O Papa lança um apelo às comunidades eclesiais para não caírem em invejas e ciúmes: “dentro do povo de Deus e nas diversas comunidades, quantas guerras!" (98). "A quem queremos nós evangelizar com estes comportamentos?" (100). Sublinha a necessidade de fazer crescer a responsabilidade dos leigos, mantidos "à margem nas decisões" por um "excessivo clericalismo" (102). Afirma que "ainda há necessidade de se ampliar o espaço para uma presença feminina mais incisiva na Igreja", em particular "nos diferentes lugares onde são tomadas as decisões importantes" (103). "As reivindicações dos direitos legítimos das mulheres não se podem sobrevoar superficialmente" (104). Os jovens devem ter "um maior protagonismo" (106). (…)

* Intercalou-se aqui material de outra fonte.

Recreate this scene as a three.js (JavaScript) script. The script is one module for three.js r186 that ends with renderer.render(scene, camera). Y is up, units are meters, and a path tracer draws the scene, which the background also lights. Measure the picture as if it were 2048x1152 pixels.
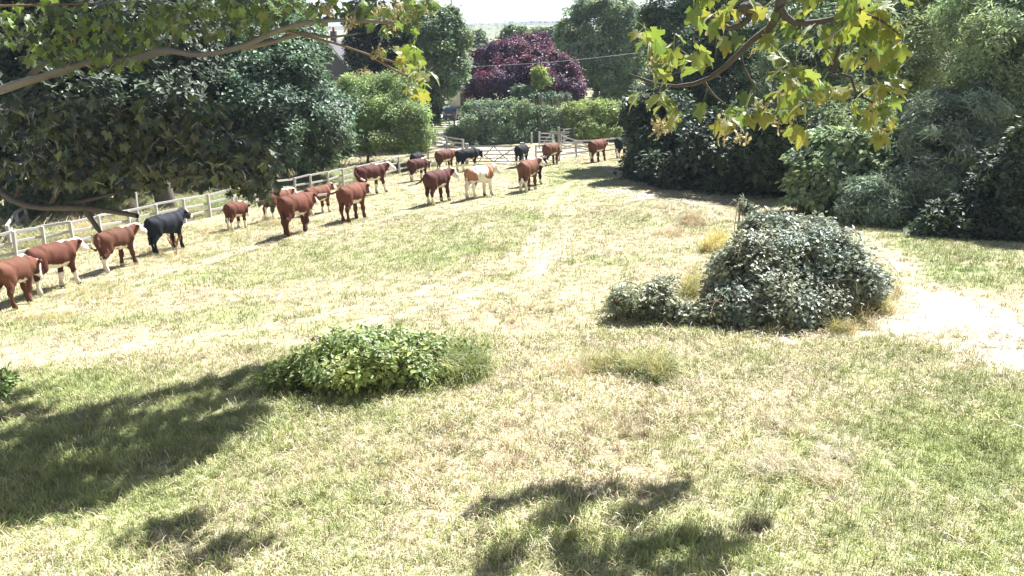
import * as THREE from 'three';
import { mergeGeometries } from 'three/addons/utils/BufferGeometryUtils.js';
import { RoundedBoxGeometry } from 'three/addons/geometries/RoundedBoxGeometry.js';

// ---------------------------------------------------------------- camera, sky, sun, exposure
const scene = new THREE.Scene();
const EYE = new THREE.Vector3(0, 5, 0), PITCH = 16.2 * Math.PI / 180, FOV = 36.5;
const camera = new THREE.PerspectiveCamera(FOV, 16 / 9, 0.1, 6000);
camera.position.copy(EYE); camera.rotation.x = -PITCH;
scene.add(camera);
const renderer = new THREE.WebGLRenderer({ antialias: true });
renderer.toneMapping = THREE.LinearToneMapping;
renderer.toneMappingExposure = 3.25;
renderer.shadowMap.enabled = true;
const SUN = new THREE.Vector3(0.396, 0.788, -0.472).normalize();   // towards the sun: ahead, to the right, high
{
  const w = 256, h = 128, data = new Float32Array(w * h * 4);
  for (let j = 0; j < h; j++) for (let i = 0; i < w; i++) {
    const el = ((j + 0.5) / h - 0.5) * Math.PI, az = ((i + 0.5) / w - 0.5) * 2 * Math.PI;
    const dir = new THREE.Vector3(Math.cos(el) * Math.cos(az), Math.sin(el), Math.cos(el) * Math.sin(az));
    const up = Math.max(0, Math.sin(el)), t = Math.pow(up, 0.38);
    const near = Math.max(0, dir.dot(SUN)), glow = 0.12 * Math.pow(near, 6) + 0.3 * Math.exp(-Math.max(0, el) * 9);
    const k = (j * w + i) * 4;
    if (el >= 0) {
      data[k] = 0.36 * (1 - t) + 0.022 * t + glow; data[k + 1] = 0.375 * (1 - t) + 0.04 * t + glow; data[k + 2] = 0.4 * (1 - t) + 0.1 * t + glow;
    } else { data[k] = 0.16; data[k + 1] = 0.15; data[k + 2] = 0.11; }
    data[k + 3] = 1;
  }
  const sky = new THREE.DataTexture(data, w, h, THREE.RGBAFormat, THREE.FloatType);
  sky.mapping = THREE.EquirectangularReflectionMapping; sky.magFilter = THREE.LinearFilter; sky.needsUpdate = true;
  scene.background = sky; scene.environment = sky;
}
const sun = new THREE.DirectionalLight(new THREE.Color(1, 0.978, 0.945), 5);
sun.position.copy(SUN).multiplyScalar(120).add(new THREE.Vector3(0, 0, -35)); sun.target.position.set(0, 0, -35);
sun.castShadow = true; sun.shadow.mapSize.set(4096, 4096);
Object.assign(sun.shadow.camera, { left: -70, right: 70, top: 70, bottom: -70, near: 1, far: 300 });
scene.add(sun, sun.target);
scene.fog = new THREE.FogExp2(new THREE.Color(0.64, 0.76, 1.0), 0.00026);

// ---------------------------------------------------------------- helpers
function rng(a) { return () => { a |= 0; a = a + 0x6D2B79F5 | 0; let t = Math.imul(a ^ a >>> 15, 1 | a); t = t + Math.imul(t ^ t >>> 7, 61 | t) ^ t; return ((t ^ t >>> 14) >>> 0) / 4294967296; }; }
const V = (x, y, z) => new THREE.Vector3(x, y, z);
const lerp = (a, b, t) => a + (b - a) * t, clamp = (x, a = 0, b = 1) => Math.min(b, Math.max(a, x));
const step = (a, b, x) => { const t = clamp((x - a) / (b - a)); return t * t * (3 - 2 * t); };
function hash(x, y) { let h = Math.imul(x | 0, 374761393) + Math.imul(y | 0, 668265263) | 0; h = Math.imul(h ^ h >>> 13, 1274126177); return ((h ^ h >>> 16) >>> 0) / 4294967296; }
function noise2(x, y) {
  const i = Math.floor(x), j = Math.floor(y), u = x - i, v = y - j, a = u * u * (3 - 2 * u), b = v * v * (3 - 2 * v);
  return lerp(lerp(hash(i, j), hash(i + 1, j), a), lerp(hash(i, j + 1), hash(i + 1, j + 1), a), b);
}
const fbm = (x, y) => 0.55 * noise2(x, y) + 0.28 * noise2(x * 2.1 + 7, y * 2.1 + 3) + 0.17 * noise2(x * 4.3 + 11, y * 4.3 + 17);
const noise3 = (x, y, z) => 0.5 * (noise2(x + z * 0.71 + 31, y - z * 0.53) + noise2(y + x * 0.37 - 9, z * 1.03 + x * 0.6));
const names = new Map();
function numbered(n) { const k = names.get(n) ?? 0; names.set(n, k + 1); return k ? n + '_' + String(k).padStart(3, '0') : n; }
function thing(name, label, category, pos = V(0, 0, 0), turn = 0, group) {
  const o = new THREE.Group(); o.name = numbered(name); o.position.copy(pos); o.rotation.y = turn;
  o.userData = { label, category }; if (group) o.userData.group = group; scene.add(o); return o;
}
function shadows(m) { m.castShadow = m.receiveShadow = true; return m; }
function part(name, geo, mat, parent) { const m = shadows(new THREE.Mesh(geo, mat)); m.name = name; parent.add(m); return m; }
function structure(name, geo, mat) { const m = shadows(new THREE.Mesh(geo, mat)); m.name = numbered(name); m.userData = { kind: 'structure' }; scene.add(m); return m; }
const dummy = new THREE.Object3D();
function instances(name, geo, mat, list, parent) {        // list of {p, q, s, c}
  const m = shadows(new THREE.InstancedMesh(geo, mat, list.length));
  list.forEach((e, i) => {
    dummy.position.copy(e.p); dummy.quaternion.copy(e.q); if (e.s.isVector3) dummy.scale.copy(e.s); else dummy.scale.setScalar(e.s);
    dummy.updateMatrix(); m.setMatrixAt(i, dummy.matrix); if (e.c) m.setColorAt(i, e.c);
  });
  m.name = name; m.userData.kind = 'stuff'; (parent || scene).add(m); return m;
}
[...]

Abordando o tema da inculturação, o Papa lembra que "o cristianismo não dispõe de um único modelo cultural" e que o rosto da Igreja é "multiforme" (116). "Não podemos esperar que todos os povos para expressar a fé cristã, tenham de imitar as modalidades adoptadas pelos povos europeus num determinado momento da história" (118). O Papa reitera "a força evangelizadora da piedade popular" (122) e incentiva a pesquisa dos teólogos.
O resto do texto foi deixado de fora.